世間的には史上最長の10連休というゴールデンウィークを終え、元号は平成から「令和」に改まりました。
元号変更は、上皇から新天皇に国民の象徴の地位が譲り渡されたという意味で、国家レベルでの大きな継承プロジェクトです。
上皇さまの見事な「後継」ぶり
上皇陛下は、「神」から「人間」に変わられた昭和天皇の後を継いで、約30年にわたって国民の象徴として、その役割の遂行に日々腐心されてきました。父である昭和天皇は、戦前は「神」であり、終戦時には国内外から、その戦争責任を云々されたこともありましたが、戦後その存在は一「人間」に改められ、国民の象徴として職務に携わってこられました。

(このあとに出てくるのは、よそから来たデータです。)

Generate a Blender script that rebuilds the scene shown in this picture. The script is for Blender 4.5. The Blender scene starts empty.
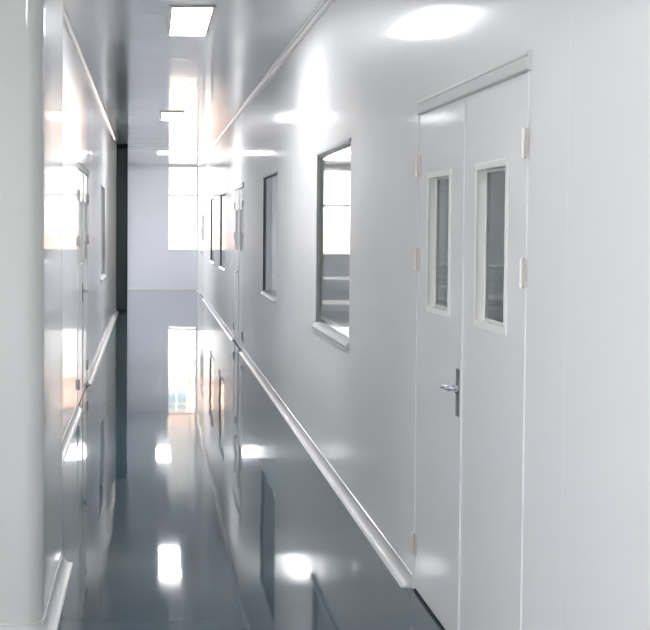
import bpy, bmesh, math
from mathutils import Matrix, Vector

SC = bpy.context.scene
COL = SC.collection
PI = math.pi

# ------------------------------------------------------------------ measures (metres)
CAM_Z = 1.55
H = 2.99            # ceiling
XR = 1.13           # right corridor wall face
XL = -0.61         # left corridor wall face
XN = -0.40         # face of the projecting wall on the near left
YN0, YN1 = 4.25, 5.22
YE = 27.6           # far wall face
YB = -2.0           # wall behind the photographer
XO = 6.4            # outer wall of the room on the right
XV = -3.0           # outer wall of the room on the left
WT = 0.042          # sandwich panel thickness
DW, DH = 0.71, 2.05  # half width and height of a door opening
RIGHT_DOORS = [4.16, 14.70, 24.85]
LEFT_DOORS = [10.36]
RIGHT_WINDOWS = [(6.52, 7.85), (10.28, 11.58), (17.42, 18.72), (20.40, 21.70)]
LEFT_WINDOWS = [(14.05, 15.4)]
WZ0, WZ1 = 0.88, 2.03
LAMPS = [0.95, 8.16, 15.2, 22.8]


# ------------------------------------------------------------------ materials
def new_mat(name):
    m = bpy.data.materials.new(name)
    m.use_nodes = True
    nt = m.node_tree
    b = nt.nodes['Principled BSDF']
    return m, nt, b


def math_node(nt, op, a, b=None, clamp=False):
    n = nt.nodes.new('ShaderNodeMath')
    n.operation = op
    n.use_clamp = clamp
    for i, v in enumerate((a, b)):
        if v is None:
            continue
        if isinstance(v, (int, float)):
            n.inputs[i].default_value = v
        else:
            nt.links.new(v, n.inputs[i])
    return n.outputs[0]


def plain(name, col, rough=0.5, metal=0.0, coat=0.0, coat_rough=0.05):
    m, nt, b = new_mat(name)
    b.inputs['Base Color'].default_value = (*col, 1)
    b.inputs['Roughness'].default_value = rough
    b.inputs['Metallic'].default_value = metal
    b.inputs['Coat Weight'].default_value = coat
    b.inputs['Coat Roughness'].default_value = coat_rough
    # a whisper of surface unevenness so that no surface is mathematically flat
    tc = nt.nodes.new('ShaderNodeTexCoord')
    nz = nt.nodes.new('ShaderNodeTexNoise')
    nz.inputs['Scale'].default_value = 9
    nt.links.new(tc.outputs['Object'], nz.inputs['Vector'])
    bp = nt.nodes.new('ShaderNodeBump')
    bp.inputs['Strength'].default_value = 0.04
    bp.inputs['Distance'].default_value = 0.002
    nt.links.new(nz.outputs['Fac'], bp.inputs['Height'])
    nt.links.new(bp.outputs['Normal'], b.inputs['Normal'])
    return m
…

上皇は終戦時、まだ小学校高学年生。やっと物心が付くかつかないかの年齢で、大きな変化を強いられた父の立場を目の当たりにし、また自らも「神の子」から「人の子」へと立場が変わる中で、さまざまに考えるところがあったであろうことは想像に難くないところです。
人生半ばにして「神」から「象徴」への移行を余儀なくされ、新たな道を歩まれた昭和天皇。そして、その後継者を宿命づけられた上皇は、後継者として見事な後継ぶりを世間に見せてくれたのではないかと思います。
「象徴」として父から学んだその姿勢をさらに一歩前に進め、「常に国民に寄り添う」という気持ちを自ら行動で示してきた、その姿勢は多くの国民が感謝と畏敬の念をもって見守ってきたのではないでしょうか。